REVIEW

WOMEN WRITERS AND DETECTIVES IN NINETEENTH-CENTURY CRIME FICTION - Lucy Sussex

Reviewed By
Karen Chisholm

Rediscovery is exactly the word that needs to be applied to this small, but incredibly packed offering from renowned Senior Research Fellow Lucy Sussex.

Sussex has to be one of the greatest proponents of the discovery and telling of the tales of the earliest female writers - having now bought Mary Fortune to light, she has turned her hand to exploring not just the origins, but much of the history of early Women Writers and Detectives.  Proving once and for all that the crime genre was not just founded by a well-known group of men, many of the women in this book (characters and authors) really deserve the accolades due to them from current day readers.

Densely packed with information, this isn't a book that I sat down and read in a few settings, but rather one I've been dipping into and out of since it arrived here.  It was particularly interesting to see where Mary Fortune fitted into this role call of writers, and it was also most interesting to come across Anna Katherine Green's name - a woman whose book The Leavenworth Case is a book that I remember from my early exposure to crime fiction in all its forms.

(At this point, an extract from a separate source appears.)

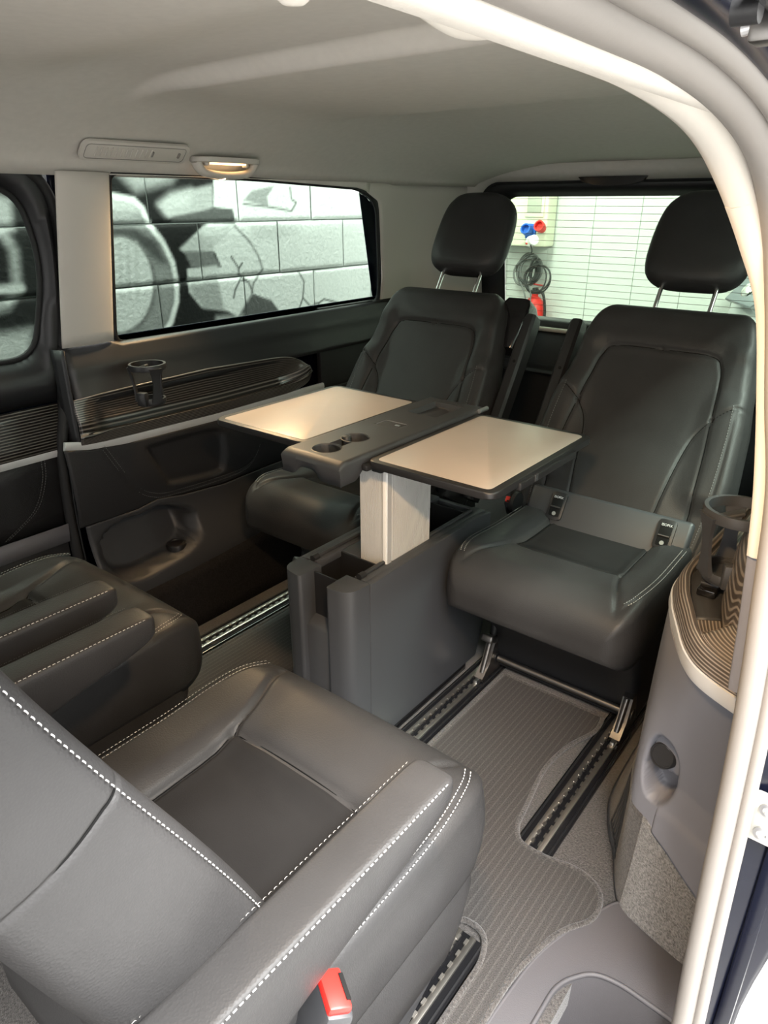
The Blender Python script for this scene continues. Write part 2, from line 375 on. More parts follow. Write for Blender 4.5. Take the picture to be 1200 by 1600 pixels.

Despite having dipped into and out of this book from start to finish, it will be a book that I know I'll be returning to - the subject matter deserves a re-read over and over again.

BOOK DETAILS
BOOK INFORMATION
Author
ISBN
9780230272293
Year of Publication
BLURB

This book is a study of the "mothers" of the mystery genre. Traditionally the invention of crime writing has been ascribed to Poe, Wilkie Collins and Conan Doyle, but they had formidable women rivals, whose work has been until recently largely forgotten. The purpose of this book is to "cherchez les femmes," in a project of rediscovery.